The SKA is thought to have similar timing constraints to E-MERLIN, but Dr Grainge is working on what he calls a 'subtly different' version which uses a 'there and back' approach to distribute phase.
"We send a carrier wave down a fibre, measure it and monitor the reflected signal. This allows us to see how the fibre changes with time; for example, when it heats up and expands. This will allow us to perform measurement and compensation in real time."
The plan is for each antenna to receive a 1GHz reference signal generated by a hydrogen clock maser. "We plan to do this by sending a 2GHz signal to the antenna, where a crystal generates a 1GHz signal and sends it back. Because the 2GHz signal is reflected, we will receive a 2GHz signal and a 1GHz signal and the phase change will be the same for both. We can then mix them and generate a 1GHz signal with all the fibre distortions removed."
But there is also the need to distribute absolute time and the plan is to use CERN's White Rabbit technology. "White Rabbit is accurate to 1ns, so it's not accurate enough to keep the antennas synchronised," Dr Grainge explained, "but we still need to know about absolute time. White Rabbit can do this and we need it because white light fringes from correlation need to be aligned."
A white light fringe is a coherence length effect which depends on the bandwidth of the signal being carried, Dr Grainge explained. "It therefore gives a maximum tolerable delay error between the data streams being correlated."
The phase and time systems are tied to a clock ensemble at the SKA's core. "There are three hydrogen masers," Dr Grainge noted. "A primary, a secondary and a third which allows you to compare the first two. If primary and secondary differ, the third should tell you which to believe."
Cornwell took a different approach to the timing issues. "If you want to image sources, you have to know what the time is. When it comes to pulsar timing, we're talking about a frequency drift of 10ns over 10years. Monitoring pulsars will help scientists to detect gravity waves – and that's Nobel Prize stuff."
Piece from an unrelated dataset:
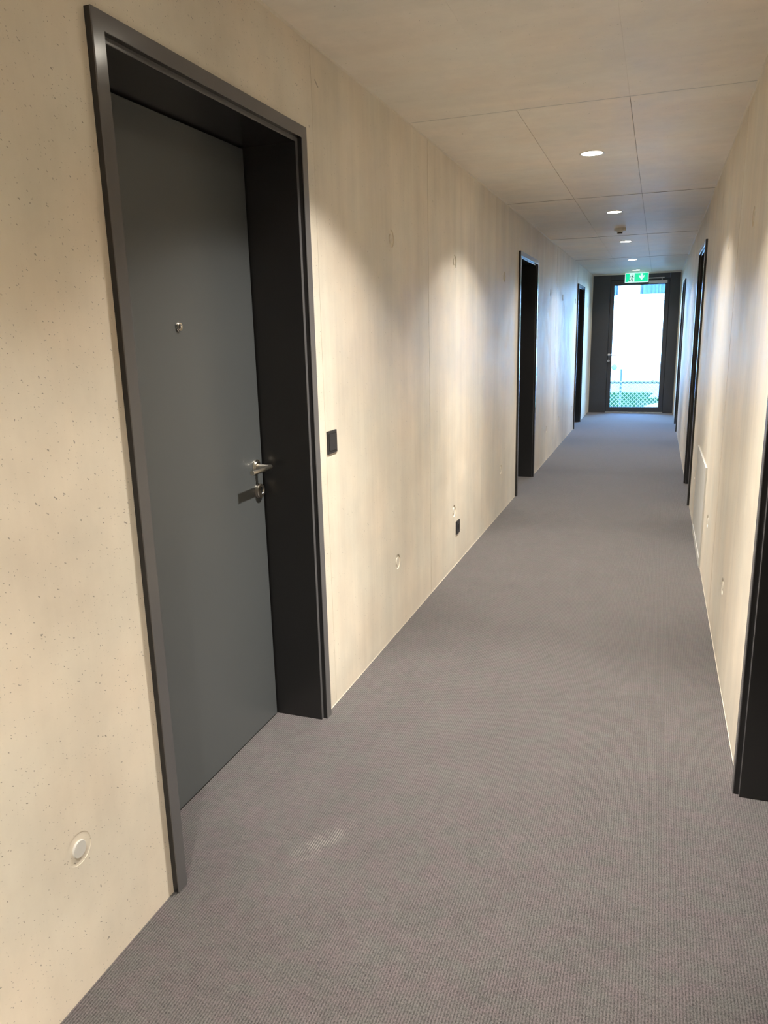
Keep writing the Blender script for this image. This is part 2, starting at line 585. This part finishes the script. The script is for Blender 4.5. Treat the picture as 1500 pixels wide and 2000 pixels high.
for nm, xx, s, lab in (('trim_1', WL, 1, 'pale sealant bead where the left wall meets the ceiling'), ('trim_2', WR, -1, 'pale sealant bead where the right wall meets the ceiling')):
    t = MB().prism([(0, 0), (0.006, 0), (0.005, -0.002), (0.002, -0.005), (0, -0.006)], (xx, YB, H), (s, 0, 0), (0, 0, 1), (0, 1, 0), YE - YB).build(nm, 'seal')
    tag(t, lab, 'trim', kind='structure')
for nm, xx, s, doors, lab in (('baseboard_left', WL, 1, LEFT_D, 'thin pale sealant line along the foot of the left wall'), ('baseboard_right', WR, -1, RIGHT_D, 'thin pale sealant line along the foot of the right wall')):
    mb = MB()
    cuts = [v for d in doors for v in (d, d + DW)][1:] + [YE]
    for a, b in zip(cuts[::2], cuts[1::2]):
        mb.box((xx, a, 0), (xx + s * 0.0012, b, 0.003))
    tag(mb.build(nm, 'seal'), lab, 'trim', kind='structure')


# ------------------------------------------------------------------ flat doors
def make_door():
    """Local frame: x=0 wall face, +x into the corridor, y along the wall, near casing edge at y=0."""
    r = empty('door_1', (WL, LEFT_D[0], 0))
    MB().uframe(0, DW, DH, 0.0, 0.040, 0.0145, 0.0185).build('door_frame', 'frame', r, bevel=0.0015)
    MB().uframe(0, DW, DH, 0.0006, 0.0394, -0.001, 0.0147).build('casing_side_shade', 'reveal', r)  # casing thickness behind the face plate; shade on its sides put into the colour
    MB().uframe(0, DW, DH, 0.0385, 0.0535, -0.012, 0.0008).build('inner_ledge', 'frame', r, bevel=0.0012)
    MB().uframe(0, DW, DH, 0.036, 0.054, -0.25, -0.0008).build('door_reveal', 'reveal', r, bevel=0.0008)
    MB().uframe(0, DW, DH, 0.050, 0.080, -0.27, -0.2485).build('door_stop', 'rubber', r)
    leaf = MB().box((-0.246, 0.0575, 0.005), (-0.198, DW - 0.0625, DH - 0.0595)).build('door_leaf', 'leaf', r, bevel=0.002)
    MB().box((-0.30, 0.03, 0.0), (-0.2485, DW - 0.03, 0.012)).build('threshold', 'rubber', r)
    X = -0.198
    # lever: rose, neck, elbow and grip; the grip points back over the leaf
    hy, hz = 0.955, 1.040
    mb = MB()
    mb.lathe((X, hy, hz), (1, 0, 0), [(0.0265, 0), (0.0265, 0.005), (0.0255, 0.0065), (0.020, 0.0068), (0.0185, 0.0085), (0.0185, 0.011), (0.012, 0.0125), (0, 0.0125)], 40)
    mb.rod((X + 0.010, hy, hz), (X + 0.058, hy, hz), 0.0092, 24)
    mb.lathe((X + 0.060, hy + 0.0005, hz), (0, -1, 0), [(0, -0.0095), (0.005, -0.0085), (0.0085, -0.0055), (0.0092, -0.001), (0.0092, 0.133), (0.0086, 0.1345), (0, 0.1345)], 28)
    mb.build('door_handle', 'steel', leaf, smooth=True)
    cy, cz = 0.963, 0.946
    MB().lathe((X, cy, cz), (1, 0, 0), [(0.0275, 0), (0.0275, 0.004), (0.0262, 0.005), (0.0262, 0.0075), (0.0272, 0.0085), (0.0272, 0.012), (0.0245, 0.0145), (0.0125, 0.0150), (0.0115, 0.0135), (0, 0.0135)], 40).build('lock_rose', 'steel', leaf, smooth=True)
    pts = []
    for i in range(22):
        t = math.radians(-70 + 320 * i / 21)
        pts.append((0.0085 * math.cos(t) * 0.93, 0.007 + 0.0085 * math.sin(t)))
    pts = pts + [(-0.0030, -0.012), (0.0, -0.0145), (0.0045, -0.012)]
    MB().prism(pts, (X + 0.0136, cy, cz), (0, 1, 0), (0, 0, 1), (1, 0, 0), 0.0016).build('keyhole', 'black_matt', leaf)
    py, pz = 0.535, 1.546
    MB().lathe((X, py, pz), (1, 0, 0), [(0.0135, 0), (0.0140, 0.001), (0.0140, 0.003), (0.0125, 0.0038), (0.0128, 0.0075), (0.0118, 0.0082), (0.0100, 0.0080), (0.0092, 0.0055), (0.0080, 0.0045)], 28).build('peephole', 'chrome', leaf, smooth=True)
    MB().lathe((X, py, pz), (1, 0, 0), [(0.0090, 0.0040), (0.006, 0.0052), (0, 0.0060)], 24).build('peephole_lens', 'black', leaf, smooth=True)
    return r


d1 = make_door()
tag(d1, 'large anthracite flat door with peephole and steel lever beside the square light switch', 'door', kind='structure')
dl = ['anthracite door deep in the left wall between the socket and the far doors',
      'last anthracite door on the left wall next to the glazed end door']
for i in (1, 2):
    o = dup(d1)
    o.name = 'door_%d' % (i + 1)
    o.location = (WL, LEFT_D[i], 0)
    tag(o, dl[i - 1], 'door', kind='structure')
dr = ['anthracite door frame cut by the right edge of the view', 'anthracite door on the right wall just beyond the pale hatch', 'last anthracite door on the right wall next to the glazed end door']
for i in range(3):
    o = dup(d1)
    o.name = 'door_%d' % (i + 4)
    o.location = (WR, RIGHT_D[i] + DW, 0)
    o.rotation_euler = (0, 0, math.pi)
    tag(o, dr[i], 'door', kind='structure')

# ------------------------------------------------------------------ glazed end door
ed = empty('door_7', (-0.363, YE, 0))
tag(ed, 'dark framed full height glazed door at the far end of the corridor', 'door', kind='structure')
ex, ey = -0.363, YE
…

So how does Dr Grainge anticipate transmitting such high volumes of data? "We've been talking with telecom companies about what their state of the art and cost effective data transmission systems will be in 2020; what's on the road map?
"From their responses, we think we're going to be using 400G transceivers, with 80 'colours' being sent down each fibre pair. When you multiply that, it comes out to 32Tbit/s down each pair, which means we can handle our 123Tbit/s need using four or five pairs."
The SKA will, in effect, be a huge laboratory. "Scientists will say how they want to do an experiment," Cornwell said, "we'll do it and put the results into a data archive. They will then access the data and do the science, but that's not just a matter of downloading data to a laptop," he concluded.